Why is scanf not working as expected when writing to a string literal? [duplicate]

5
votes
include<stdio.h>
int main()
{
    //char b[10];
    char *a="goodone";
    //a=b;

    scanf("%s",a);//this scanf fails and thow segmentation fault.
    printf("%s",a);

}

Why is this not working? I tried a lot with this scanf but, when I reserve memory for my variable a*(by assigning a=b (commented)) it works fine. Otherwise it doesn't. I believe that char *a will allocate some memory for its string,("goodone")and return that memory location to its value. And printf working fine with this belief why scanf not? please save me from this....

2
cscanf
I strongly recommend to read the C FAQ entry for this question.Lundin
This is definitely a good read: What is the difference between char a[] = “string”; and char *p = “string”;Alok Save

2 Answers

2
votes

This is because you are instructing scanf to write the data that it reads into the memory allocated for the const char* value, i.e. into read-only memory.
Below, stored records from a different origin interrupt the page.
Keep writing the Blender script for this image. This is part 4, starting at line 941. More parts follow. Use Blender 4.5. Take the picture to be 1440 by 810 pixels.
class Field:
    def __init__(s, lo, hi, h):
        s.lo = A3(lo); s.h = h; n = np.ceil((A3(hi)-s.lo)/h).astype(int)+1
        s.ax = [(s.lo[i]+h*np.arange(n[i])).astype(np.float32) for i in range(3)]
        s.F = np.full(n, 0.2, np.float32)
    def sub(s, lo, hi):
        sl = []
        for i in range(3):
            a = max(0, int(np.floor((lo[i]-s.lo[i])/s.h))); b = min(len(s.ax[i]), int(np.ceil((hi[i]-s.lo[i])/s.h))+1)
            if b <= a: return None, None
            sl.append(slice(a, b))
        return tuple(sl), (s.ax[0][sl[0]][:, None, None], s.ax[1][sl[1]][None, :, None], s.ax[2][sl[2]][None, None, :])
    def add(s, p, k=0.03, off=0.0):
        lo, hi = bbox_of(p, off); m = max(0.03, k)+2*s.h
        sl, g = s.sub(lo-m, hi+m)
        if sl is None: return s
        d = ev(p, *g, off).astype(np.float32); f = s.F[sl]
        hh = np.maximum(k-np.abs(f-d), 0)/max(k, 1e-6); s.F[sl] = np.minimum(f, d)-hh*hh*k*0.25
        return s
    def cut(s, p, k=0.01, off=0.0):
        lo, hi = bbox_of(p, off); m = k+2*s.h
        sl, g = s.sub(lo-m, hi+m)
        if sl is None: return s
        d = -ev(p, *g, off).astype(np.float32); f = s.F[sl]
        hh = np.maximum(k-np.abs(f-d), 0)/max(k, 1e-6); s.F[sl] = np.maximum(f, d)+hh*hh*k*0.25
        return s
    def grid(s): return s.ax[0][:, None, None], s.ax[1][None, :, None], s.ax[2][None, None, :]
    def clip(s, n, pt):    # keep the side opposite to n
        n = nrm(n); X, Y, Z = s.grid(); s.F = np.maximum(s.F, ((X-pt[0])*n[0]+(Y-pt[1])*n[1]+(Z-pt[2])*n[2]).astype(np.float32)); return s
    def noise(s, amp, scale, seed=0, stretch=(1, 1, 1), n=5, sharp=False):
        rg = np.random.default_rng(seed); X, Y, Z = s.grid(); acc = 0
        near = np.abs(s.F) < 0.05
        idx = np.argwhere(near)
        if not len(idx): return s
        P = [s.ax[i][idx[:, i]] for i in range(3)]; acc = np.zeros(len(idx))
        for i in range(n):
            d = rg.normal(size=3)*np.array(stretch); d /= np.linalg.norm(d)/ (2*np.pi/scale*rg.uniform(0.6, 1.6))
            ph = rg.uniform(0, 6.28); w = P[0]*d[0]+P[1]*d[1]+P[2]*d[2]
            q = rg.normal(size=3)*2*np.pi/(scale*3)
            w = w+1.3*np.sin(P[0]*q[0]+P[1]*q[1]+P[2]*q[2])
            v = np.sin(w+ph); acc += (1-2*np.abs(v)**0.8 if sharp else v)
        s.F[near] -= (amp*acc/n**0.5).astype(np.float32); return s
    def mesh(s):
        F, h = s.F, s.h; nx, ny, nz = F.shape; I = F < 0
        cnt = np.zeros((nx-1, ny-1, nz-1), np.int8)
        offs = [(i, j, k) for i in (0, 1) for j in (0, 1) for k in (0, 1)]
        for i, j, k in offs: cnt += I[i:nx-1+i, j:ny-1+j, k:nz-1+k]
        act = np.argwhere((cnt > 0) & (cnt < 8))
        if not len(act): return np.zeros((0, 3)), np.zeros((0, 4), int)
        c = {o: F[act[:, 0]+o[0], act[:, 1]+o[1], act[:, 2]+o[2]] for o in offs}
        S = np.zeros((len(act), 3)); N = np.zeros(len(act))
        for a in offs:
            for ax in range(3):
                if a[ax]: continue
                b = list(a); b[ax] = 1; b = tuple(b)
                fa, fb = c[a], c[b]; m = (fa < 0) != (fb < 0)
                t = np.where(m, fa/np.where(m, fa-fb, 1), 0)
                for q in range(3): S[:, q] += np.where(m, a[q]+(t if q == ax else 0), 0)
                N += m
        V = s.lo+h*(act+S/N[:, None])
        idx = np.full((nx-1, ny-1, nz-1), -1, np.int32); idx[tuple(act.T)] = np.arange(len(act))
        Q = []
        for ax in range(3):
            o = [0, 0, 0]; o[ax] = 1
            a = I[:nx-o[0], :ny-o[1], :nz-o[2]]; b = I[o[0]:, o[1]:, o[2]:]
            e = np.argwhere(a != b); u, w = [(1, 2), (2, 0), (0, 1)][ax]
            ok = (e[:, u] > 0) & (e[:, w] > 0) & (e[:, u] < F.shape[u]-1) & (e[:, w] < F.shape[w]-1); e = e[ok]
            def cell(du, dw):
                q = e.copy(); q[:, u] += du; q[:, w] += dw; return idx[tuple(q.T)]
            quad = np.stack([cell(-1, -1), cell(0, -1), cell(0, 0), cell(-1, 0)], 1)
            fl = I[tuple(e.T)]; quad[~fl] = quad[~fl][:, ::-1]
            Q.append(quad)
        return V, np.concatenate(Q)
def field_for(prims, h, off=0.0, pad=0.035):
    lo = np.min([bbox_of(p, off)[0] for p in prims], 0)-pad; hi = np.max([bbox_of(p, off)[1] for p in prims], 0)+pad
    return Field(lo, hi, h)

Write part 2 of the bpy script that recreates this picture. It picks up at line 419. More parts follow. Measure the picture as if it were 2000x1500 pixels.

If you would like to make your string constant writable, change

char *a="goodone";

to

char a[]="goodone";

Note that this is not safe either: it may crash when the user enters more than seven characters. Add a limit to your format specifier in order to address that issue:

scanf("%7s",a);

P.S. The commented out a=b works fine because it is not modifying the string constant; rather, it modifies a pointer to character constant, which is allowed.

1
votes

char *a is just a pointer to a char. When you assign "goodone" to it, it points to that string literal (which is read-only), and scanf tries to overwrite that string in memory which causes the crash.

If you assign b to it, then you have a pointing to a writeable memory area of 10 chars (i.e., a string of maximum length 9 + the terminating NUL). So it works as long as scanf is not storing anything longer than that in there.

Likewise you could make a an array instead of a pointer (i.e., char a[] = "goodone";). Again you need to watch out not to store anything longer in there.